> What is required
Your job is to retype all of the data word for word, leaving every image out.

===============

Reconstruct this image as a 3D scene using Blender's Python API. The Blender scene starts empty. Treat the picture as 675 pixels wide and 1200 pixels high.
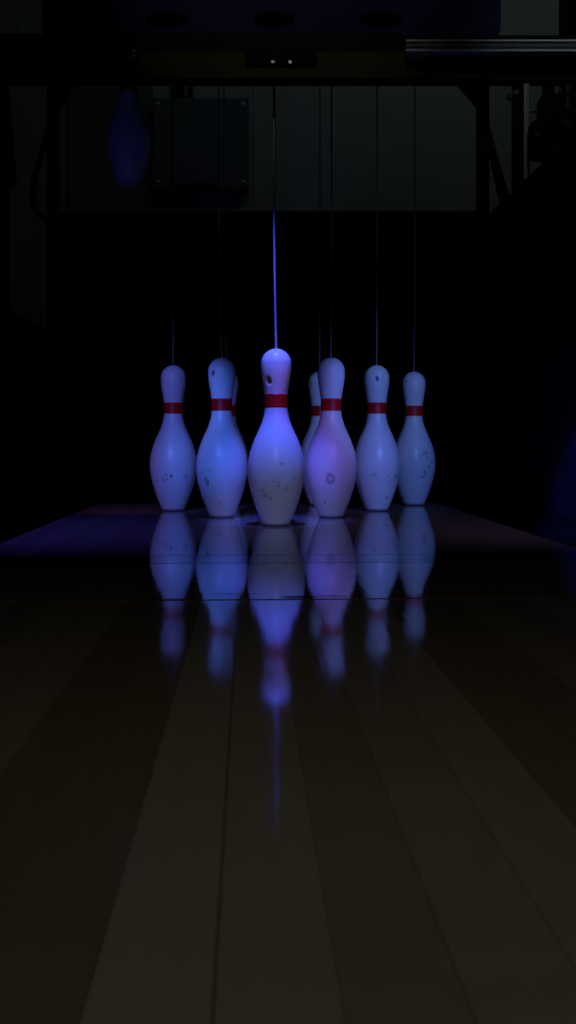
import bpy, bmesh, math, random
from mathutils import Vector, Matrix

random.seed(4)
PI = math.pi
sc = bpy.context.scene
COL = sc.collection

# ------------------------------------------------------------------ camera / scale
F, CX, YH, CH = 1135.0, 337.5, 518.0, 0.18      # focal length in px, picture centre, horizon row, lens height


def at(px, py, d):
    """point seen at picture position px, py that stands d metres away"""
    return Vector(((px - CX) * d / F, d, CH + (YH - py) * d / F))


cam = bpy.data.cameras.new('camera')
cam.sensor_fit = 'VERTICAL'
cam.sensor_height = 24.0
cam.lens = 24.0 * F / 1200.0
cam.shift_y = -(600.0 - YH) / 1200.0
cam.clip_start = 0.02
camo = bpy.data.objects.new('camera', cam)
camo.location = (0, 0, CH)
camo.rotation_euler = (PI / 2, 0, 0)
COL.objects.link(camo)
sc.camera = camo

sc.view_settings.view_transform = 'Standard'
sc.view_settings.look = 'None'
sc.view_settings.exposure = 0.0
sc.view_settings.gamma = 1.0
sc.view_settings.use_curve_mapping = False
w = bpy.data.worlds.new('world')
sc.world = w
w.use_nodes = True
w.node_tree.nodes['Background'].inputs[0].default_value = (0.3, 0.35, 0.5, 1)
w.node_tree.nodes['Background'].inputs[1].default_value = 0.0004

DRIFT = 0.0419                 # the lane runs a little to the left of the view axis
LANE_ROT = math.atan(DRIFT)

# ------------------------------------------------------------------ materials


def mat(name):
    m = bpy.data.materials.new(name)
    m.use_nodes = True
    nt = m.node_tree
    return m, nt, nt.nodes['Principled BSDF']


def simple(name, color, rough=0.5, metal=0.0, spec=0.5, noise=0.0, scale=30.0):
    m, nt, b = mat(name)
    b.inputs['Base Color'].default_value = (*color, 1)
    b.inputs['Roughness'].default_value = rough
    b.inputs['Metallic'].default_value = metal
    b.inputs['Specular IOR Level'].default_value = spec
    if noise:
        tc = nt.nodes.new('ShaderNodeTexCoord')
        n = nt.nodes.new('ShaderNodeTexNoise')
        n.inputs['Scale'].default_value = scale
        n.inputs['Detail'].default_value = 6
        nt.links.new(tc.outputs['Object'], n.inputs['Vector'])
        r = nt.nodes.new('ShaderNodeMapRange')
        r.inputs['From Min'].default_value = 0.3
        r.inputs['From Max'].default_value = 0.7
        r.inputs['To Min'].default_value = 1 - noise
        r.inputs['To Max'].default_value = 1 + noise
        nt.links.new(n.outputs['Fac'], r.inputs['Value'])
        mx = nt.nodes.new('ShaderNodeVectorMath')
        mx.operation = 'SCALE'
        mx.inputs[0].default_value = color
        nt.links.new(r.outputs[0], mx.inputs['Scale'])
        nt.links.new(mx.outputs[0], b.inputs['Base Color'])
    return m


def nmath(nt, op, a, b=None, c=None):
    n = nt.nodes.new('ShaderNodeMath')
    n.operation = op
    for i, v in enumerate((a, b, c)):
        if v is None:
            continue
        if isinstance(v, (int, float)):
            n.inputs[i].default_value = v
        else:
            nt.links.new(v, n.inputs[i])
    return n.outputs[0]


TONES = [0.4, 0.1, 0.5, 0.3, 0.6, 0.2, 0.45, 0.40, 0.02, 0.08, 0.88, 0.80, 0.46, 0.62, 0.72, 0.15, 0.10, 0.42, 0.3, 0.55, 0.2, 0.5, 0.35, 0.4, 0.2]

SEAMS = [0.3, 0.5, 0.2, 0.4, 0.3, 0.6, 0.3, 0.5, 0.25, 0.3, 0.3, 1.05, 0.35, 0.5, 0.5, 0.3, 0.4, 0.3, 0.6, 0.25, 0.5, 0.3, 0.4, 0.3, 0.3]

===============

> Complete answer
Reconstruct this image as a 3D scene using Blender's Python API. The Blender scene starts empty. Treat the picture as 675 pixels wide and 1200 pixels high.
import bpy, bmesh, math, random
from mathutils import Vector, Matrix

random.seed(4)
PI = math.pi
sc = bpy.context.scene
COL = sc.collection

# ------------------------------------------------------------------ camera / scale
F, CX, YH, CH = 1135.0, 337.5, 518.0, 0.18      # focal length in px, picture centre, horizon row, lens height


def at(px, py, d):
    """point seen at picture position px, py that stands d metres away"""
    return Vector(((px - CX) * d / F, d, CH + (YH - py) * d / F))


cam = bpy.data.cameras.new('camera')
cam.sensor_fit = 'VERTICAL'
cam.sensor_height = 24.0
cam.lens = 24.0 * F / 1200.0
cam.shift_y = -(600.0 - YH) / 1200.0
cam.clip_start = 0.02
camo = bpy.data.objects.new('camera', cam)
camo.location = (0, 0, CH)
camo.rotation_euler = (PI / 2, 0, 0)
COL.objects.link(camo)
sc.camera = camo

sc.view_settings.view_transform = 'Standard'
sc.view_settings.look = 'None'
sc.view_settings.exposure = 0.0
sc.view_settings.gamma = 1.0
sc.view_settings.use_curve_mapping = False
w = bpy.data.worlds.new('world')
sc.world = w
w.use_nodes = True
w.node_tree.nodes['Background'].inputs[0].default_value = (0.3, 0.35, 0.5, 1)
w.node_tree.nodes['Background'].inputs[1].default_value = 0.0004

DRIFT = 0.0419                 # the lane runs a little to the left of the view axis
LANE_ROT = math.atan(DRIFT)

# ------------------------------------------------------------------ materials


def mat(name):
    m = bpy.data.materials.new(name)
    m.use_nodes = True
    nt = m.node_tree
    return m, nt, nt.nodes['Principled BSDF']


def simple(name, color, rough=0.5, metal=0.0, spec=0.5, noise=0.0, scale=30.0):
    m, nt, b = mat(name)
    b.inputs['Base Color'].default_value = (*color, 1)
    b.inputs['Roughness'].default_value = rough
    b.inputs['Metallic'].default_value = metal
    b.inputs['Specular IOR Level'].default_value = spec
    if noise:
        tc = nt.nodes.new('ShaderNodeTexCoord')
        n = nt.nodes.new('ShaderNodeTexNoise')
        n.inputs['Scale'].default_value = scale
        n.inputs['Detail'].default_value = 6
        nt.links.new(tc.outputs['Object'], n.inputs['Vector'])
        r = nt.nodes.new('ShaderNodeMapRange')
        r.inputs['From Min'].default_value = 0.3
        r.inputs['From Max'].default_value = 0.7
        r.inputs['To Min'].default_value = 1 - noise
        r.inputs['To Max'].default_value = 1 + noise
        nt.links.new(n.outputs['Fac'], r.inputs['Value'])
        mx = nt.nodes.new('ShaderNodeVectorMath')
        mx.operation = 'SCALE'
        mx.inputs[0].default_value = color
        nt.links.new(r.outputs[0], mx.inputs['Scale'])
        nt.links.new(mx.outputs[0], b.inputs['Base Color'])
    return m


def nmath(nt, op, a, b=None, c=None):
    n = nt.nodes.new('ShaderNodeMath')
    n.operation = op
    for i, v in enumerate((a, b, c)):
        if v is None:
            continue
        if isinstance(v, (int, float)):
            n.inputs[i].default_value = v
        else:
            nt.links.new(v, n.inputs[i])
    return n.outputs[0]


TONES = [0.4, 0.1, 0.5, 0.3, 0.6, 0.2, 0.45, 0.40, 0.02, 0.08, 0.88, 0.80, 0.46, 0.62, 0.72, 0.15, 0.10, 0.42, 0.3, 0.55, 0.2, 0.5, 0.35, 0.4, 0.2]

SEAMS = [0.3, 0.5, 0.2, 0.4, 0.3, 0.6, 0.3, 0.5, 0.25, 0.3, 0.3, 1.05, 0.35, 0.5, 0.5, 0.3, 0.4, 0.3, 0.6, 0.25, 0.5, 0.3, 0.4, 0.3, 0.3]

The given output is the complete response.